Destination Jupiter La sonde européenne Juice est dans les starting-blocks

AFP

13.4.2023 - 06:18

Les feux sont au vert pour une odyssée de huit ans: la sonde spatiale européenne Juice est prête à partir explorer Jupiter et ses lunes glacées, en quête d'environnements habitables pour des formes de vie extra-terrestre.

Mission phare de l'Agence spatiale européenne (ESA), Juice (Jupiter Icy Moons explorer) décollera jeudi à 12H15 GMT depuis Kourou en Guyane française, à bord d'une fusée Ariane 5, dont ce sera l'avant-dernier vol avant d'être remplacée par Ariane 6.

«Les conditions météo sont bonnes», a annoncé mercredi Marie-Anne Clair, la directrice du Centre spatial guyanais, dans la salle de contrôle Jupiter, où étaient réunies des personnalités, dont le roi des Belges Philippe et l'astronaute français Thomas Pesquet.

La sonde de plus de six tonnes est installée, panneaux solaires repliés, dans la coiffe du lanceur, prête à s'envoler au-dessus de la forêt guyanaise, à 12H15 GMT. Elle se séparera de la fusée 28 minutes après le décollage, à 1.500 km d'altitude, a précisé le président d'Arianespace Stéphane Israël.

Juice démarrera alors sa longue croisière pour Jupiter, la plus grosse planète du système solaire, à environ 628 millions de kilomètres de la Terre. 

«C'est l'un des engins spatiaux les plus complexes jamais envoyés vers le système solaire externe», a relevé le directeur général de l'ESA Josef Aschbacher.
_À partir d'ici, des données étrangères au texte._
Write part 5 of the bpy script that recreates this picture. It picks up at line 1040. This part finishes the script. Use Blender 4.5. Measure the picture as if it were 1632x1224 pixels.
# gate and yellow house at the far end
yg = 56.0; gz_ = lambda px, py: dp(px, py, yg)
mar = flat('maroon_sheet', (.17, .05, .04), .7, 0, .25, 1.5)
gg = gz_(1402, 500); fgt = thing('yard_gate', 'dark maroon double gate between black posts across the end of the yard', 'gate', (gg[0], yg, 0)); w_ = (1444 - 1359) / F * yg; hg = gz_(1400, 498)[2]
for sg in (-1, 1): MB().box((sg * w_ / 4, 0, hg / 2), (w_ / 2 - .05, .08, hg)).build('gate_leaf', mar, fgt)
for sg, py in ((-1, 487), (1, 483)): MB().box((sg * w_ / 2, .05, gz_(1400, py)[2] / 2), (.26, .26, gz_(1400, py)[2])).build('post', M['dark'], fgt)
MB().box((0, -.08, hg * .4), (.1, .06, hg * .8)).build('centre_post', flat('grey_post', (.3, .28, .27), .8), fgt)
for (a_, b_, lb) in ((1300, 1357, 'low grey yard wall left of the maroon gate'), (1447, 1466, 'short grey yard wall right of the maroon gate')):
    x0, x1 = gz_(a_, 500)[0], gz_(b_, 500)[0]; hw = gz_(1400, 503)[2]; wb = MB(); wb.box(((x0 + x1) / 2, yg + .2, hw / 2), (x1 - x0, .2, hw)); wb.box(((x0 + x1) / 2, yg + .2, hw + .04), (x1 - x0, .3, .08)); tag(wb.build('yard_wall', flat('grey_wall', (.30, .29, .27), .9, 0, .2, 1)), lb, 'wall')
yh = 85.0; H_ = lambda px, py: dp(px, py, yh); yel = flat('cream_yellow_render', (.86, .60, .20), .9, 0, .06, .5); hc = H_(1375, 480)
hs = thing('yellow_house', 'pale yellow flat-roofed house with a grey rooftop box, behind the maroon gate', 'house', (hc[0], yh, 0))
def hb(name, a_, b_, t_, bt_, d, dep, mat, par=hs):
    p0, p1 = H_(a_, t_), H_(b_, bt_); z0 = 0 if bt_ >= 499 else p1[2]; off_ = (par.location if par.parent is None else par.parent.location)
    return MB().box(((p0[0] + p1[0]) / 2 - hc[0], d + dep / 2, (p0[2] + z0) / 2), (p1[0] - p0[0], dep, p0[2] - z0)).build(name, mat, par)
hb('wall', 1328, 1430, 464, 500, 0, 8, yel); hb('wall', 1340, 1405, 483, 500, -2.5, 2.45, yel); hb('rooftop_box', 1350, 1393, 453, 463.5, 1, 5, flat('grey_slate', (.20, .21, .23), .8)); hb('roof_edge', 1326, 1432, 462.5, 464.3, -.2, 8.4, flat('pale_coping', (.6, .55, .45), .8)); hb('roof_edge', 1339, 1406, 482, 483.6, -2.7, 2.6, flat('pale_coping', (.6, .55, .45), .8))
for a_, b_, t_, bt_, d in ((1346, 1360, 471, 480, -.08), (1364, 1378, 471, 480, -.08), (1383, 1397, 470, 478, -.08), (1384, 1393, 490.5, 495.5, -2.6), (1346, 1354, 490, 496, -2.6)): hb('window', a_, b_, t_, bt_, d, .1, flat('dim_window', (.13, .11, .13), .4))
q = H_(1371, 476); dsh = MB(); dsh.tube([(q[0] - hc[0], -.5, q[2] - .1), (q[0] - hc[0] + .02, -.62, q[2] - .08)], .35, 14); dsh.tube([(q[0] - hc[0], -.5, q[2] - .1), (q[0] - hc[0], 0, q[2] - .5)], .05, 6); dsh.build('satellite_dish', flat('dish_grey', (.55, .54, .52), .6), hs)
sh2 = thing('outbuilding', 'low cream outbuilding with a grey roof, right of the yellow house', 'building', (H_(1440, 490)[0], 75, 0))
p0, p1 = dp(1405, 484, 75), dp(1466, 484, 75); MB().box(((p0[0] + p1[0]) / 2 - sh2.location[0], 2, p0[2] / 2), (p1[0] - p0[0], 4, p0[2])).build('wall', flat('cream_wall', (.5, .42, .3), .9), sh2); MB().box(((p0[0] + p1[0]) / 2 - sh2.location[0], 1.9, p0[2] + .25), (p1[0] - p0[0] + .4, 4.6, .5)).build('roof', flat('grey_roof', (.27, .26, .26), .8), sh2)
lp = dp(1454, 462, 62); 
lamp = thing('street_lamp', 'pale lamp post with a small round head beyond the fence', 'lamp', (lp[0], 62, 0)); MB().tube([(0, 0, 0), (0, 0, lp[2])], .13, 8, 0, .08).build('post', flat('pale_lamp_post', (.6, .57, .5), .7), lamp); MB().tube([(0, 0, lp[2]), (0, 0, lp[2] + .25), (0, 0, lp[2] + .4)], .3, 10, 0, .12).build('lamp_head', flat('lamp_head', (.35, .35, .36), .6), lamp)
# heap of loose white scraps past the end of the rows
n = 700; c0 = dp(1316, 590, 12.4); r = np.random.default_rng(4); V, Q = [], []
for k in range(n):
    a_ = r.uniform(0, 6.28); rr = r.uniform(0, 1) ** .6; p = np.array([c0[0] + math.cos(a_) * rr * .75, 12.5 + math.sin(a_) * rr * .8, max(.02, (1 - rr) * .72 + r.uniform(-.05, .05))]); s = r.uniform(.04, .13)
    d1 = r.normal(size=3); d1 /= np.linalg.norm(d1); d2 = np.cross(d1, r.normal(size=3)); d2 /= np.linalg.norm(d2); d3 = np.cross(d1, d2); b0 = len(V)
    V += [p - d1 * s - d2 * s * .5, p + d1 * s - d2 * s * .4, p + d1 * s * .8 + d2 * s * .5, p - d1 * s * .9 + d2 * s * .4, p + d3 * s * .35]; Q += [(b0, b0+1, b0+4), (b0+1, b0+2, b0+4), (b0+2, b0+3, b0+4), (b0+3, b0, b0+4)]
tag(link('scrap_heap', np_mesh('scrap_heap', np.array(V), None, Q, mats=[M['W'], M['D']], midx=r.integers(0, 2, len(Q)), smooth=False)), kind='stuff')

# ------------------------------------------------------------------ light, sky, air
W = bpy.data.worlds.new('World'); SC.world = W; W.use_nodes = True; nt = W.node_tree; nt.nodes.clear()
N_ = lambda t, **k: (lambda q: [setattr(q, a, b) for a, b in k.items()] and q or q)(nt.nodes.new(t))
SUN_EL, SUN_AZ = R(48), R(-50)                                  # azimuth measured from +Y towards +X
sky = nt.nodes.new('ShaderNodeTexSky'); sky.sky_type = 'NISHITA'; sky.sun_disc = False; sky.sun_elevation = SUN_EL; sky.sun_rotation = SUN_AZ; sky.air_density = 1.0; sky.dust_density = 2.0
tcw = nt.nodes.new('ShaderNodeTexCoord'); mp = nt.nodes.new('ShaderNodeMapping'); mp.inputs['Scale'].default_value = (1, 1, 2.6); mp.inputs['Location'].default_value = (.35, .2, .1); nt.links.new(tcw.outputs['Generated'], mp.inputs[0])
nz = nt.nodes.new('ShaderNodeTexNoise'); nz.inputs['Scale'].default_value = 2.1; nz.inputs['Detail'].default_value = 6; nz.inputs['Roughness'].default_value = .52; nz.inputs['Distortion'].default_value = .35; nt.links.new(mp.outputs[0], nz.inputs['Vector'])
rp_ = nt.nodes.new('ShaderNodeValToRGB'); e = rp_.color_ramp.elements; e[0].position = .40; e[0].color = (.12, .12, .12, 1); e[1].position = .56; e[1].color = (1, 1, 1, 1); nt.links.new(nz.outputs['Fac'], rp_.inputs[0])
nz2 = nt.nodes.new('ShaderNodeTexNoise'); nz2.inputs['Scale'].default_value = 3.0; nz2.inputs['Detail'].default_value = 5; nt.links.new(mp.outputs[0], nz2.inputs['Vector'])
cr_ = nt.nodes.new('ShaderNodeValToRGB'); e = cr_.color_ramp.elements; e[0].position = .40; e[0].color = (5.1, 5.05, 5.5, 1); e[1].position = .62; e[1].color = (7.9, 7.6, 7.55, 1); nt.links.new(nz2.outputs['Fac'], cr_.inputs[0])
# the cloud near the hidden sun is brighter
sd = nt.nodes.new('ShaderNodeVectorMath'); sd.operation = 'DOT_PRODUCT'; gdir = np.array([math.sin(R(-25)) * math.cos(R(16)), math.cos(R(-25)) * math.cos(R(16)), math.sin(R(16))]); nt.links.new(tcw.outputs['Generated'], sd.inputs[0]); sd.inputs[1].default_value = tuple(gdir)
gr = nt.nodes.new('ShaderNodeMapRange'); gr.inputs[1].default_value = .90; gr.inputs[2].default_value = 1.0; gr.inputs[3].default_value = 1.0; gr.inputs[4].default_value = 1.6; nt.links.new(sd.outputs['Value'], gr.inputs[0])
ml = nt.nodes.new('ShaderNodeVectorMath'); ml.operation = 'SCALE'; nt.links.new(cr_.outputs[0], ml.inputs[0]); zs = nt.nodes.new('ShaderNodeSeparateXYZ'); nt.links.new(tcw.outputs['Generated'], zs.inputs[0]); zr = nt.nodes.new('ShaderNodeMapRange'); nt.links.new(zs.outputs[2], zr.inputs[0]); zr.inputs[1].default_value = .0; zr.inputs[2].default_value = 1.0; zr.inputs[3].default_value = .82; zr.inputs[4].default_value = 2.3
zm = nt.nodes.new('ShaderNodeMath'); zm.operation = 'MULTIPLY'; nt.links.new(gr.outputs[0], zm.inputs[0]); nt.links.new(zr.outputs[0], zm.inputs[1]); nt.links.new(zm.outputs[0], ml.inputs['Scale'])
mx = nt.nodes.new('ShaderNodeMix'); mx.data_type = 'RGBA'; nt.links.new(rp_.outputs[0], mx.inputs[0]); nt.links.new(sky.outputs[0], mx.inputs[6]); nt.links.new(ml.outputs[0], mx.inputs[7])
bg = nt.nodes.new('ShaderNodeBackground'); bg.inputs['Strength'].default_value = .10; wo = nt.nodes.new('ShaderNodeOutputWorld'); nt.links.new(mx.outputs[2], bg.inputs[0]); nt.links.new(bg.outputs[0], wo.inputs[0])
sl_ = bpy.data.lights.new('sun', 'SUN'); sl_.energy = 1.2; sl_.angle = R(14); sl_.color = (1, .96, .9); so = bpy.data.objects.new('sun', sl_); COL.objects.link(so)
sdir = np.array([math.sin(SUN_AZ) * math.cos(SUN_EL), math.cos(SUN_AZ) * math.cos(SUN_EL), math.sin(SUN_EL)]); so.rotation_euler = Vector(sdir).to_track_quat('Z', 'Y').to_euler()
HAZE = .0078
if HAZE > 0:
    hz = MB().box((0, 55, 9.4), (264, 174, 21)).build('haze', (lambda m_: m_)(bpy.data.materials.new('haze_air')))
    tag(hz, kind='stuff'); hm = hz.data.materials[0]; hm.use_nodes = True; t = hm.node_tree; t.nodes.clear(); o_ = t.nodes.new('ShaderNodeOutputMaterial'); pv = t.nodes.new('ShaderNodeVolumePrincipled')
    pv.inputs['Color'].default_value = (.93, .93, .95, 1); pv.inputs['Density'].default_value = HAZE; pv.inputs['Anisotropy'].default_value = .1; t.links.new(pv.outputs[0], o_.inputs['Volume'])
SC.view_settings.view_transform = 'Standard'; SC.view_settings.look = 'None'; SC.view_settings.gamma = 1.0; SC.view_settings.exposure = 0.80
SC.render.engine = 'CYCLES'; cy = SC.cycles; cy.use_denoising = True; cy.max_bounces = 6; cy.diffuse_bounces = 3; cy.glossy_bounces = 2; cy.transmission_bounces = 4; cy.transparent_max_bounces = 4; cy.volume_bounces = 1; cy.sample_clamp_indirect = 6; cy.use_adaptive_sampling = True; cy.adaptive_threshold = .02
Conçue par Airbus, Juice embarque dix instruments scientifiques (caméra optique, spectromètre imageur, radar, altimètre, magnétomètre...), protégés des températures extrêmes par une couverture à isolation multicouche. La sonde est aussi équipée d'immenses panneaux solaires de 85m2 – la taille d'un terrain de basket – pour garder de la puissance, dans un environnement où la lumière du Soleil est 25 fois plus faible que sur Terre. 

L'arrivée est prévue en juillet 2031. Le voyage s'annonce sinueux puisqu'il n'est pas possible d'atteindre Jupiter par une trajectoire directe. 

La sonde devra passer par de complexes manoeuvres d'assistance gravitationnelle, consistant à utiliser la force d'attraction d'autres planètes, à la manière d'une catapulte. Par un survol Lune-Terre d'abord, puis de Vénus (2025), puis à nouveau de la Terre (2029), avant de prendre son élan vers le mastodonte du système solaire et ses plus grandes lunes, découvertes par Galilée il y a 400 ans: Io la volcanique et ses trois comparses glacées Europe, Ganymède et Callisto.

Océans d'eau liquide

Le système jovien a «tous les ingrédients d'un mini-système solaire», a expliqué Carole Mundell, directrice des sciences pour l'ESA. Son exploration «permettra d'étudier comment fonctionne notre système solaire, comment se forment les planètes». Et tentera de répondre, in fine, à la question «Sommes-nous seuls dans l'Univers?» a poursuivi l'astrophysicienne.

La quête principale de Juice est de trouver non pas directement la vie, mais des environnements propices à son apparition. Si Jupiter, planète gazeuse, est inhabitable, ses lunes Europe et Ganymède sont des candidates idéales: sous leur surface de glace, elles abritent des océans d'eau liquide – seule l'eau à l'état liquide rend la vie possible. 

La future mission de la Nasa Europa Clipper visera Europe. Juice, elle, cible Ganymède: en 2034, elle devrait se placer en orbite autour de ce satellite naturel, le plus gros du système solaire comparable en taille à la planète Mercure. C'est aussi la seule lune à posséder son propre champ magnétique la protégeant des dangereuses radiations. 

De précédentes missions spatiales ont suggéré la présence, entre deux épaisses croûtes de glace, d'un gigantesque océan, «de plusieurs dizaines de kilomètres, bien plus profond que les océans terrestres», a dit Josef Aschbacher.

L'une des questions est de savoir si cette eau liquide interagit avec la surface pour pouvoir en absorber les composants. Qui pourraient alors se dissoudre en nutriments, une des conditions pour le développement d'un écosystème.

D'un coût total de 1,6 milliard d'euros, Juice est la première mission européenne à explorer une planète du système solaire externe, qui démarre après Mars. «C'est la mission d'une décennie», a souligné Josef Aschbacher.

Son lancement intervient en pleine crise des lanceurs pour l'Europe, quasiment privée d'accès autonome à l'espace après le départ des fusées russes Soyouz de Kourou, des retards cumulés d'Ariane 6 et de l'échec du premier vol commercial de Vega C.